Similar situations are present in:

Sinhalla (Indo-Aryan language) in practice is really very close to the Vedda language (Sri Lankan Isolate) than to any Indo-Aryan language

Amhara (Semitic language) in practice similar to the Agaw language (Central Cushitic) than to any other Semitic language

Classifying languages is just useful to tracing the imperial influence…direction of the powerful population that imposed their language, saying Spanish is closer to Sinhala (because both are Indo-European) than to Basque is :smack:

Or even saying Spanish is closer to Romanian (both are Latin) than to Basque is :frowning:

So more power to Basque for being stubborn folks regardless of how recent their origin is, maybe Spanish speakers should change their language classification into Basque with Latin influence.

How? :confused:

You aren’t even listing what the other-languages versions are, and do you even know how google translate works? It stores full sentences or expressions whenever possible: if there is, say, a EU wikipedia “list of Spanish idioms” including pocas palabras bastan, and someone corrected the translation to Basque while using translate, then translate has the exact translation stored. OTOH, if nobody provided an exact translation for the expression, then translate works word-by-word and the result you get in Basque may actually not be idiomatic at all.

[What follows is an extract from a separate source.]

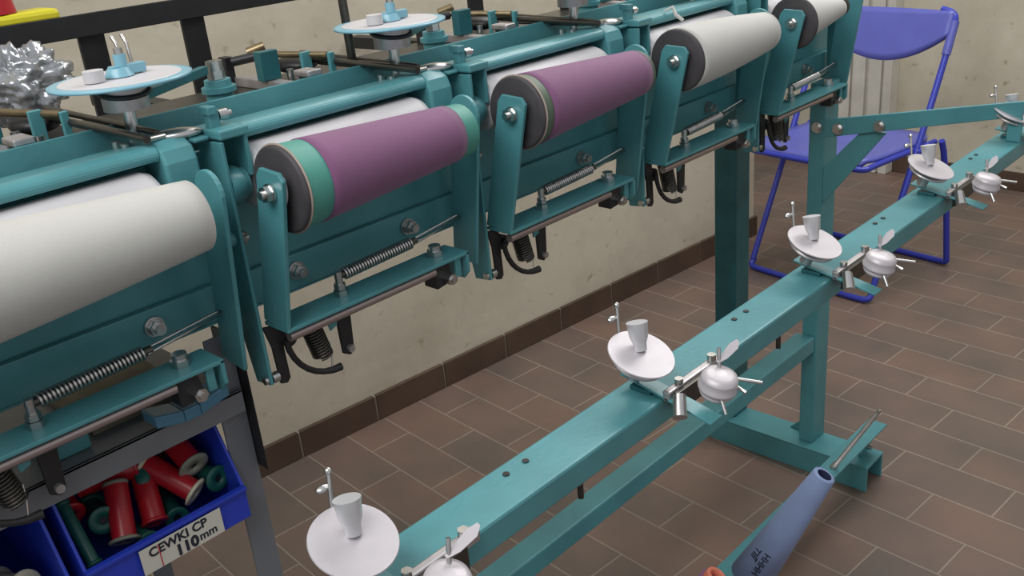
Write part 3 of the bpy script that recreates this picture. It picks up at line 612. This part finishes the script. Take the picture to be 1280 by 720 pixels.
# back rest: curved plastic panel with arched lower edge
bv = []; bf = []; nu, nv = 24, 8
for j in range(nv + 1):
    for i in range(nu + 1):
        fu = i / nu * 2 - 1; fv = j / nv
        top = 0.800; bot = 0.738 - 0.085 * (1 - abs(fu) ** 2.0)
        z = bot + (top - bot) * fv
        b = 0.05 + (z * 0.383) + 0.022 * (1 - fu * fu)
        bv.append(CP(Wd / 2 + fu * (Wd / 2 - 0.004), b, z))
for j in range(nv):
    for i in range(nu): q = j * (nu + 1) + i; bf.append((q, q + 1, q + nu + 2, q + nu + 1))
m_ = MB(); m_.add(bv, bf, True); bo = m_.build('backrest', BLUEC, ch, CB)
sd = bo.modifiers.new('thick', 'SOLIDIFY'); sd.thickness = 0.016; sd.offset = 0
for a in (0.0, Wd):
    MB().cyl(CP(a, 0.318, 0.685), CP(a, 0.352, 0.775), 0.0125, n=14).build('back_sleeve', BLUEC, ch, CB)
    MB().cyl(CP(a - 0.014 if a == 0 else a + 0.014, 0.235, 0.435), CP(a, 0.200, 0.420), 0.012, n=12).build('hinge', BLUET, ch, CB)

# ------------------------------------------------------------ grey rack with the bobbin bins (under the near end of the machine)
rk = empty('storage_rack', (0.42, 0.95, 0), 'grey steel storage rack under the near end of the winding machine', 'rack')
RB = (0.42, 0.95, 0)
def rp(mb, name, m=RACKG, bevel=0.001): return mb.build(name, m, rk, RB, bevel)
rp(MB().box(0.405, 0.433, 0.868, 0.872, 0.0, 0.842).box(0.431, 0.435, 0.868, 0.900, 0.0, 0.842), 'post')
rp(MB().box(0.4355, 0.4365, 0.850, 0.876, 0.676, 0.842), 'post_flange', BLACK)
rp(MB().box(-0.40, -0.372, 0.868, 0.872, 0.0, 0.842), 'post')
rp(MB().box(0.405, 0.433, 1.20, 1.204, 0.0, 0.842), 'post')
rp(MB().box(-0.40, -0.372, 1.20, 1.204, 0.0, 0.842), 'post')
rp(MB().box(-0.371, 0.430, 0.858, 0.862, 0.752, 0.779).box(-0.371, 0.430, 0.858, 1.20, 0.775, 0.779), 'upper_shelf')
rp(MB().box(-0.371, 0.430, 0.886, 1.20, 0.612, 0.620), 'lower_shelf', WOOD)
rp(MB().box(-0.371, 0.430, 0.880, 0.884, 0.27, 0.30).box(-0.371, 0.430, 0.880, 1.20, 0.296, 0.30), 'floor_shelf')

def make_bin(x0, x1, label):
    B = ((x0 + x1) / 2, 0.98, 0.6205)
    t = empty('storage_bin', B, label, 'storage bin')
    T = 0.0035; zb = 0.6210; yf = 0.850
    MB().box(x0, x1, 0.884, 1.12, zb, zb + T).build('bin_floor', BINB, t, B)
    # side walls step down to the front lip
    side = [(yf, 0.636), (yf, 0.675), (0.884, 0.742), (1.12, 0.750), (1.12, zb + T), (0.8845, zb + T)]
    MB().prism(side, 'x', x0, x0 + T).build('side_wall', BINB, t, B, 0.001)
    MB().prism(side, 'x', x1 - T, x1).build('side_wall', BINB, t, B, 0.001)
    MB().box(x0, x1, 1.12, 1.124, zb, 0.750).build('back_wall', BINB, t, B)
    fl = MB().prism([(yf - 0.002, 0.635), (yf + 0.0015, 0.633), (yf + 0.002, 0.6745), (yf - 0.006, 0.6745), (yf - 0.006, 0.670), (yf - 0.002, 0.669)], 'x', x0 + 0.0005, x1 - 0.0005)
    fl.prism([(yf + 0.0018, 0.633), (0.884, 0.6215), (0.884, 0.6245), (yf + 0.0018, 0.636)], 'x', x0 + T, x1 - T)
    fo = fl.build('front_lip', BINB, t, B, 0.0008)
    return t, B, fo
bn, BB, fo = make_bin(0.224, 0.404, 'blue plastic bin of red bobbins with a handwritten paper label')
MB().box(0.276, 0.368, 0.8430, 0.8434, 0.6385, 0.6685).build('paper_label', PAPER, bn, BB)
ys = 0.8428
lf = lambda x, z: frame(Vector((x, ys, z)) - Vector(BB), (1, 0, 0.02), (0, 0, 1))
lab = [c for c in bn.children if c.name.startswith('paper_label')][0]
text('CEWKI CP', 0.0142, lf(0.318, 0.6604), INK, lab, bold=0.03)
text('110', 0.0175, lf(0.325, 0.6460), INK, lab, ext=0.0003, bold=0.045)
text('mm', 0.0135, lf(0.350, 0.6475), INK, lab)
MB().box(0.2955, 0.2965, 0.8425, 0.8429, 0.6386, 0.6650).build('marker_line', INKR, lab, BB)
bn2, BB2, _ = make_bin(0.035, 0.212, 'blue plastic bin at the lower left edge holding pale bobbins')

def bobbin(a, b, label, col=REDP, fl=OLDG, r=0.0105, rf=0.0165, group='bobbins lying in the blue bin', rf2=None):
    a = Vector(a); b = Vector(b); L = (b - a).length
    t = empty('thread_bobbin', a, label, 'bobbin', group)
    MB().rev(a, b, [(0.004, r), (L - 0.004, r)], 24).build('barrel', col, t, a)
    for nm, s0, s1, rf in (('flange', a, b, rf), ('flange', b, a, rf2 or rf)):
        MB().rev(s0, s1, [(0.0045, 0.0045), (0.0, 0.0045), (0.0, rf - 0.001), (0.001, rf), (0.003, rf), (0.0045, r)], 28, cap=False).build(nm, fl, t, a)
    d = (b - a).normalized()
    MB().cyl(a + d * 0.0022, a + d * 0.0035, 0.0048, n=16).build('bore', BLACK, t, a)
    return t
bobbin((0.3735, 0.892, 0.698), (0.372, 0.940, 0.752 - 0.03), 'red bobbin facing out with a grey-green flange, topmost right in the bin', r=0.013, rf=0.0175)
bobbin((0.3650, 0.884, 0.672), (0.338, 0.935, 0.706), 'red bobbin with worn cream flange at the front right of the bin', fl=CREAM, r=0.0125, rf=0.0165)
stand = bobbin((0.3170, 0.892, 0.6565), (0.338, 0.950, 0.715), 'red bobbin standing on end in mid bin, dark oval patch on its side', r=0.0125, rf=0.0145, fl=REDP)
_a = Vector((0.3170, 0.892, 0.6565)); _b = Vector((0.338, 0.950, 0.715)); _d = (_b - _a).normalized()
_c = _a + _d * 0.052; _n0 = Vector((0, 0, 1.25)) - _c; _n0 = (_n0 - _d * _n0.dot(_d)).normalized()
_f = frame_of((0, 0, 0), _d, _n0.cross(_d)).to_3x3()
MB().ball(_c + _n0 * 0.0095, 0.010, (1.25, 0.8, 0.45), 24, _f).build('dark_patch', DKGRN, stand, _a)
bobbin((0.2800, 0.885, 0.6590), (0.300, 0.925, 0.706), 'red bobbin with olive lower flange, front left of the bin', r=0.0125, rf=0.0160, rf2=0.0130)
bobbin((0.2700, 0.955, 0.7060), (0.3300, 0.935, 0.708), 'red bobbin lying crosswise at the back left of the bin', r=0.014, rf=0.0150, fl=REDP)
bobbin((0.2520, 0.930, 0.6900), (0.2600, 0.985, 0.700), 'red bobbin at the far left of the bin, half behind a green one', r=0.011, rf=0.0140, fl=REDP)
bobbin((0.3720, 0.965, 0.6960), (0.3400, 0.990, 0.680), 'red bobbin deep at the back of the bin under the shelf edge', r=0.012, rf=0.014, fl=REDP)
bobbin((0.3915, 0.880, 0.6770), (0.3850, 0.935, 0.674), 'dark green bobbin beside the right wall of the bin', col=DKGRN, fl=DKGRN, r=0.010, rf=0.0150)
bobbin((0.2720, 0.905, 0.6820), (0.2820, 0.960, 0.6720), 'dark green bobbin between two red ones on the left', col=DKGRN, fl=DKGRN, r=0.010, rf=0.0150)
bobbin((0.3405, 0.890, 0.6500), (0.352, 0.950, 0.650), 'dark green bobbin low in the middle of the bin', col=DKGRN, fl=DKGRN, r=0.010, rf=0.0130)
bobbin((0.2430, 0.875, 0.6580), (0.2440, 0.925, 0.712), 'long green bobbin leaning on the left wall of the bin', col=DKGRN, fl=DKGRN, r=0.0065, rf=0.0085)
bobbin((0.3020, 0.880, 0.6470), (0.3000, 0.950, 0.6440), 'dark green bobbin lying at the bottom behind the paper label', col=DKGRN, fl=DKGRN, r=0.010, rf=0.0125)
bobbin((0.1820, 0.886, 0.6680), (0.1700, 0.945, 0.6500), 'cream-flanged bobbin at the front of the left bin', col=CREAM, fl=CREAM, r=0.011, rf=0.0160, group='bobbins in the left bin')
bobbin((0.1420, 0.895, 0.6680), (0.1400, 0.955, 0.6550), 'cream bobbin deeper in the left bin at the photo edge', col=CREAM, fl=CREAM, r=0.011, rf=0.0160, group='bobbins in the left bin')
# things on the upper shelf of the rack
tag(MB().box(0.228, 0.275, 0.880, 0.930, 0.7795, 0.806).box(0.232, 0.250, 0.884, 0.895, 0.8062, 0.811).build('teal_block', TEAL, None, (0.25, 0.905, 0.7795), 0.002),
    'small teal metal block lying on the rack shelf under the tray', 'metal block')
tag(MB().box(0.285, 0.395, 0.90, 1.05, 0.7795, 0.786).build('chipboard_piece', WOOD, None, (0.34, 0.97, 0.7795)),
    'worn brown chipboard piece on the grey rack shelf', 'board')
hm = MB(); path = [(0.326, 0.800), (0.356, 0.793), (0.374, 0.793), (0.408, 0.8005)]
for (xa, za), (xb, zb2) in zip(path, path[1:]):
    hm.prism([(xa, za - 0.0135), (xa, za), (xb, zb2), (xb, zb2 - 0.0135)], 'y', 0.842, 0.872)
tag(hm.build('pull_handle', STB, None, (0.365, 0.865, 0.779), 0.002), 'bent slate-blue handle lying on the rack shelf edge under the nearest tray', 'handle')

# ------------------------------------------------------------ black creel rack behind the machine at upper left
cr2 = empty('creel_rack', (0.75, 1.42, 0), 'black steel shelf rack on the wall behind the machine at the upper left', 'rack')
CB2 = (0.75, 1.42, 0)
def cp(mb, name, m=BLACK): return mb.build(name, m, cr2, CB2, 0.001)
cp(MB().box(-0.4, 1.35, 1.385, 1.390, 1.105, 1.136).box(-0.4, 1.35, 1.390, 1.46, 1.126, 1.130), 'shelf')
for x in (0.735, 0.575, 0.485, 1.34):
    cp(MB().box(x, x + (0.038 if x != 0.485 else 0.018), 1.395, 1.402, 0.94, 1.30 if x > 0.7 else 1.125), 'post')
for x in (0.735, 1.34): cp(MB().box(x, x + 0.03, 1.402, 1.80, 0.94, 0.965), 'wall_bracket')
for x in (0.615, 0.63):
    cp(MB().tube([(x, 1.38, 1.10), (x, 1.37, 1.09), (x + 0.003, 1.37, 1.03)], 0.0025, 8), 'wire_hook', STEEL)
yl = MB().prism([(1.395, 1.1305), (1.395, 1.148), (1.455, 1.148), (1.455, 1.1305)], 'x', 0.40, 0.560)
tag(yl.build('plastic_tray', YELLOW, None, (0.48, 1.43, 1.1305), 0.006), 'yellow plastic tray on the black rack shelf, upper left corner', 'tray')
tag(MB().cyl((0.485, 1.426, 1.149), (0.485, 1.426, 1.21), 0.028, 0.020, 28).build('yarn_bundle', REDP, None, (0.485, 1.426, 1.148)), 'red yarn cone standing on the yellow tray at the upper left', 'yarn cone')
# crumpled clear film bag on the rear of the machine
fv = []; ff = []; nu, nv = 90, 60
for j in range(nv + 1):
    for i in range(nu + 1):
        th = 2 * math.pi * i / nu; ph = math.pi * j / nv
        d = Vector((math.sin(ph) * math.cos(th), math.sin(ph) * math.sin(th), math.cos(ph)))
        nn = noise.noise(d * 2.2) * 0.38 - abs(noise.noise(d * 4.5 + Vector((3, 1, 2)))) * 0.30 - abs(noise.noise(d * 9)) * 0.12 + 0.15
        r = 0.85 + nn
        fv.append(Vector((0.410 + d.x * 0.062 * r, 1.19 + d.y * 0.055 * r, max(1.085 + d.z * 0.045 * r, 1.0415))))
for j in range(nv):
    for i in range(nu): ff.append((j * (nu + 1) + i, (j + 1) * (nu + 1) + i, (j + 1) * (nu + 1) + i + 1, j * (nu + 1) + i + 1))
fm = MB(); fm.add(fv, ff, True)
tag(fm.build('plastic_bag', FILM, None, (0.41, 1.17, 1.041)), 'crumpled clear plastic bag behind the nearest disc, at left', 'bag')
# upright rod at the second disc
mp(MB().cyl((0.735, 0.985, 1.040), (0.722, 0.975, 1.30), 0.0055, n=12), 'upright_rod', DARKS, 0)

If I understand the method correctly, neohumanid is taking the phrase pocas palabras bastan and translating it into English. Problem is, s/he is assuming that pocas palabras bastan is Basque for “a few words are sufficient”. Which, as anyone who actually speaks Basque knows, it isn’t. Throwing the English phrase into Google translate (and God, how dirty I feel doing it), we get the following in Basque:

Hitz gutxitan, nahikoa dira

Nothing even close to resembling Latinate vocabulary or structure. Ergo, bang goes that hypothesis.

No, it doesn’t prove any such thing.

OOOOOOH! Man, I hadn’t realized he thought that was Basque! For me it’s so evident it’s not that I just never thought someone might make that mistake.

Pocas palabras bastan is Spanish so of course it’s identical to its translation to Spanish.

Ego te absolvo, my son, but mostly because I use it to decipher the German documentation in the Big Blue Database. Now go and sin no more.

I thought that Basque and Catalonian were the same, and that this is what was spoken in Barcelona. Is this not true.

Yes.

Basque is a language with no known connection to any other existing language. Catalan (what you are calling "Catalonian’) is just another Romance language derived from Latin, in the same was French, Spanish and Italian are.

My high school Spanish teacher mentioned that since he was fluent in French too, he had very little trouble following well-spoken Italian (i.e. news announcers). Most words were either similar to one or the other.

OTOH, I worked with a fellow in northern Canada many many years ago who spent his winters in south Mexico. (Smoking… ah those were the days - before the trouble down there). He spoke spanish moderately well, and listening to northern Cree on the CBC he initially thought it was spanish. It was more about the vowel-consonant mix and the cadence, I guess. He very quickly realized he undrstood nothing. So languages can “sound” similar to a nonspeaker without haveing any direct relation.